The reason color palettes exist is so image files can be smaller than they would be if they always contained a byte of data for each color (red, green, blue) for each pixel. When you have three bytes per pixel you get uncompressed file sizes that start around a megabyte and go up fast. The idea with a color palette is that you only have one or sometimes two bytes per pixel in an image. As you can see this cuts the file size fast. In the case of using one byte per pixel you have only one third the data to save. There is a slight size increase over just saving the image data in that you also have to save the color palette for the image.

So what is a color palette anyway? Let’s take a common file type as an example. Using the .GIF file type, images are saved with one byte per pixel plus a color palette. The color palette is a table of numbers that allows, in the case of .GIF files, up to 256 colors to be defined. The way it’s done is that there are three bytes (numbers) in the table for each color defined. These three bytes are the red, green, and blue, values that are used to make the color. In this way each color defined in the palette can be any one of the millions of colors available in the three byte color system. The catch is that you only get to have 256 entries in the palette. So the palette is just a table of numbers with 256 entries where each entry has three numbers that give the red, green, and blue values that are used to make the color.

The way this gets back to the image is in the one byte of data that is saved for each pixel. The value saved for each pixel is the number of the entry in the color palette that is the color the pixel is supposed to be. So the pixel values "point" to the place in the color palette where the color for the pixel is recorded. The reason the color palette is limited, in this case, to 256 colors is that 256 is the largest number that can be stored in one byte of data and just to keep the record straight, the values stored in a byte actually range from 0 to 255.

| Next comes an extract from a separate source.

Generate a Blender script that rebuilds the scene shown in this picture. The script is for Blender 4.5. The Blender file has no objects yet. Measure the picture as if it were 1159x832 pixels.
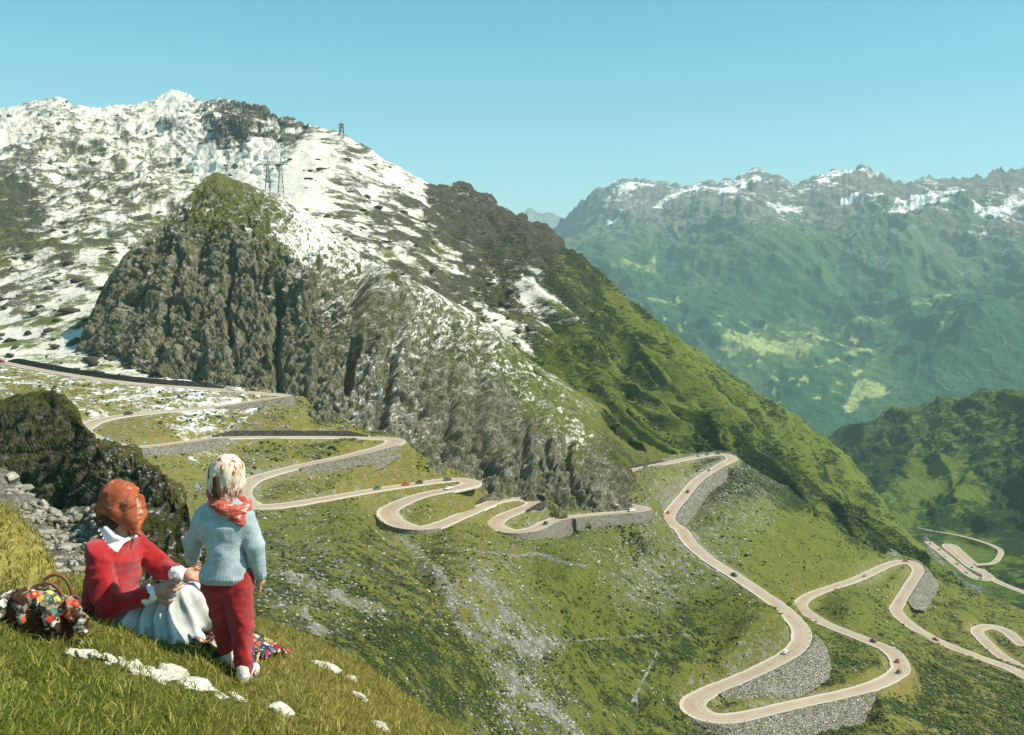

Where does the palette come from? If you’re creating an image from scratch like an artist would the image editing tool you create the image with allows you to define the color of each entry in the image’s color palette. If you’re editing an existing image, again the more comprehensive image editing tools allow you to redefine any of the colors in an image’s color palette. Say the image you're starting with has more than 256 colors, how is the 256 color palette created if you want a final image with only 256 colors? If the image you're starting with has a palette larger than 256 colors and you choose to save it as say a .GIF file, the image editor will do a bunch of math on the existing palette, keeping track of how many times each color is used, to decide what 256 colors will best reproduce the existing image and saves the resulting 256 color palette in the .GIF file for you. If you started with an image that was three bytes per pixel and so didn’t have a color palette to start with, then the math gets done on the image data to pick the colors for the new image’s color palette. Why did I say "the new image"? If you’ve removed a bunch of color data from an image, it’s not the same image you started with.

The following graphic shows a few lines from a color palette as an example. A 256 color palette would have 256 rows. Here I’ve only shown three rows. Note that the row entry number doesn’t really exist; it’s not part of the table. The first row is row 0 and they are just lined up in order to row 255. In fact in the actual files the palette isn’t in rows and columns. The numbers are just all strung end to end. The computer program that uses the palette just counts down the line to get the data it wants. The second illustration shows how the numbers from the example would look in a computer file. In the computer file the numbers are stored in Hexadecimal form rather than the Decimal numbers we are used to. That’s how you can keep any value between 0 and 255 in one byte of data. A single byte hexadecimal number has values ranging from 00 to FF; where hexadecimal 00 equals decimal 0 and hexadecimal FF equals decimal 255. In the example below decimal 240 equal hexadecimal F0. I know; you're saying "Yah, right". I agree, it's not clear to the casual observer how this business of 0 to 255 decimal in a byte of data is the same as 00 to FF hexadecimal in a byte of data. I have put a little explanation in my page on Bytes. Sorry, but computers don't line up the bytes in pretty colors; I just used the colors to show how the numbers moved from one illustration to the other.